## BEGIN

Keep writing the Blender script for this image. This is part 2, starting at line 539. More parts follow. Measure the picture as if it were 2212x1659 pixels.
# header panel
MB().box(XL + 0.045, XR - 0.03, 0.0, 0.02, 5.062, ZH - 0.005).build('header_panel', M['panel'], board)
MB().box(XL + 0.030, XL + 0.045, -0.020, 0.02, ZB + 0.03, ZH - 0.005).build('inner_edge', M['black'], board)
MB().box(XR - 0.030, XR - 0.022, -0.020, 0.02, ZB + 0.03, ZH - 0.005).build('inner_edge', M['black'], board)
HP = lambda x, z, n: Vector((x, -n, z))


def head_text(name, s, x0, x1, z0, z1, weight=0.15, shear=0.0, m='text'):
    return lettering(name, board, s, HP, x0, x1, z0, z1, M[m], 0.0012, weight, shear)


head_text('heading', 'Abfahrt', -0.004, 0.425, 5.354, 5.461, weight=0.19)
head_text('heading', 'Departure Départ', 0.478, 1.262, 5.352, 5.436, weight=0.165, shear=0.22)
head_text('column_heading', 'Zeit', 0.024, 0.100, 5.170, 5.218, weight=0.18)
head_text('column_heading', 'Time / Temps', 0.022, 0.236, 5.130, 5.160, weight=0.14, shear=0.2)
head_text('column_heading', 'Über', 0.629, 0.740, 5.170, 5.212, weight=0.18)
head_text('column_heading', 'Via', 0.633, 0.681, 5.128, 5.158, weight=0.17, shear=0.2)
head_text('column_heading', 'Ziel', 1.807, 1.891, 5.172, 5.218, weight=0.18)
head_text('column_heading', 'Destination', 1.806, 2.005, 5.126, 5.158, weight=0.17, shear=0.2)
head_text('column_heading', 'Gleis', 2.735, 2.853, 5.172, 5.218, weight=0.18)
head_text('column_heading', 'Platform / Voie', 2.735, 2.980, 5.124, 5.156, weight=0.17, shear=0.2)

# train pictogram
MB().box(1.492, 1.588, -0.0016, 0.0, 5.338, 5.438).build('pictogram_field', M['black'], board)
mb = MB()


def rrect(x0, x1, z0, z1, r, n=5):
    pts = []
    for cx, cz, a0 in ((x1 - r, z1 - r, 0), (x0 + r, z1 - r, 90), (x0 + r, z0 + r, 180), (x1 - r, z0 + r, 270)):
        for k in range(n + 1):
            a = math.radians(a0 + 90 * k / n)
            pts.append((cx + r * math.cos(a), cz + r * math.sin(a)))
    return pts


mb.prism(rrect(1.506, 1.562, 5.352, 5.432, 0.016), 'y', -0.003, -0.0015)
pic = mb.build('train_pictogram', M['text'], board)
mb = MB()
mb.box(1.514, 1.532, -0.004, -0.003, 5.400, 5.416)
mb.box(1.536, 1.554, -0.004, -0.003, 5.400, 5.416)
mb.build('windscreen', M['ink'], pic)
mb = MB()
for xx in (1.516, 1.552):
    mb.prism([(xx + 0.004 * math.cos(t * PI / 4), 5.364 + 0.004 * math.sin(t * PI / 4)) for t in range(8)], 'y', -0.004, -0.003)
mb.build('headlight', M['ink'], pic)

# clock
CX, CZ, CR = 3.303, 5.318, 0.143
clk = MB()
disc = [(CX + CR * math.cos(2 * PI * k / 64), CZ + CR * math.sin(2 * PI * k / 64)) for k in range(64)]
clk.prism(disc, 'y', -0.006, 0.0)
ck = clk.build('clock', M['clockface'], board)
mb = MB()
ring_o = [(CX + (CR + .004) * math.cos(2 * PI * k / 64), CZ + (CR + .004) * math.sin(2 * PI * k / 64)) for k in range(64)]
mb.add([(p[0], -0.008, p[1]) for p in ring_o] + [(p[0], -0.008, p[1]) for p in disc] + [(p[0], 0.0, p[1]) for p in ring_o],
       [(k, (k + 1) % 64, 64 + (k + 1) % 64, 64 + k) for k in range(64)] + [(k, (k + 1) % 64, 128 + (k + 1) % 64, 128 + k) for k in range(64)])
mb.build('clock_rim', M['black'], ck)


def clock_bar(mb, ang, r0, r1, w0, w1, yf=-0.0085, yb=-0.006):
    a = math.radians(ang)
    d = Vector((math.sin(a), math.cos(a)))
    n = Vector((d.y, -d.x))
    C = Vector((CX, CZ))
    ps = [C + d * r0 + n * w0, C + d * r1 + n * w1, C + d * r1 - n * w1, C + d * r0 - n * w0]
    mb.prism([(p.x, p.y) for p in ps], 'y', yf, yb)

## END

| Short problem |
Repeat the material word for word from its opening line up to and including the line containing "head_text('column_heading', 'Platform /".

| Result of the exercise |
Keep writing the Blender script for this image. This is part 2, starting at line 539. More parts follow. Measure the picture as if it were 2212x1659 pixels.
# header panel
MB().box(XL + 0.045, XR - 0.03, 0.0, 0.02, 5.062, ZH - 0.005).build('header_panel', M['panel'], board)
MB().box(XL + 0.030, XL + 0.045, -0.020, 0.02, ZB + 0.03, ZH - 0.005).build('inner_edge', M['black'], board)
MB().box(XR - 0.030, XR - 0.022, -0.020, 0.02, ZB + 0.03, ZH - 0.005).build('inner_edge', M['black'], board)
HP = lambda x, z, n: Vector((x, -n, z))


def head_text(name, s, x0, x1, z0, z1, weight=0.15, shear=0.0, m='text'):
    return lettering(name, board, s, HP, x0, x1, z0, z1, M[m], 0.0012, weight, shear)


head_text('heading', 'Abfahrt', -0.004, 0.425, 5.354, 5.461, weight=0.19)
head_text('heading', 'Departure Départ', 0.478, 1.262, 5.352, 5.436, weight=0.165, shear=0.22)
head_text('column_heading', 'Zeit', 0.024, 0.100, 5.170, 5.218, weight=0.18)
head_text('column_heading', 'Time / Temps', 0.022, 0.236, 5.130, 5.160, weight=0.14, shear=0.2)
head_text('column_heading', 'Über', 0.629, 0.740, 5.170, 5.212, weight=0.18)
head_text('column_heading', 'Via', 0.633, 0.681, 5.128, 5.158, weight=0.17, shear=0.2)
head_text('column_heading', 'Ziel', 1.807, 1.891, 5.172, 5.218, weight=0.18)
head_text('column_heading', 'Destination', 1.806, 2.005, 5.126, 5.158, weight=0.17, shear=0.2)
head_text('column_heading', 'Gleis', 2.735, 2.853, 5.172, 5.218, weight=0.18)
head_text('column_heading', 'Platform / Voie', 2.735, 2.980, 5.124, 5.156, weight=0.17, shear=0.2)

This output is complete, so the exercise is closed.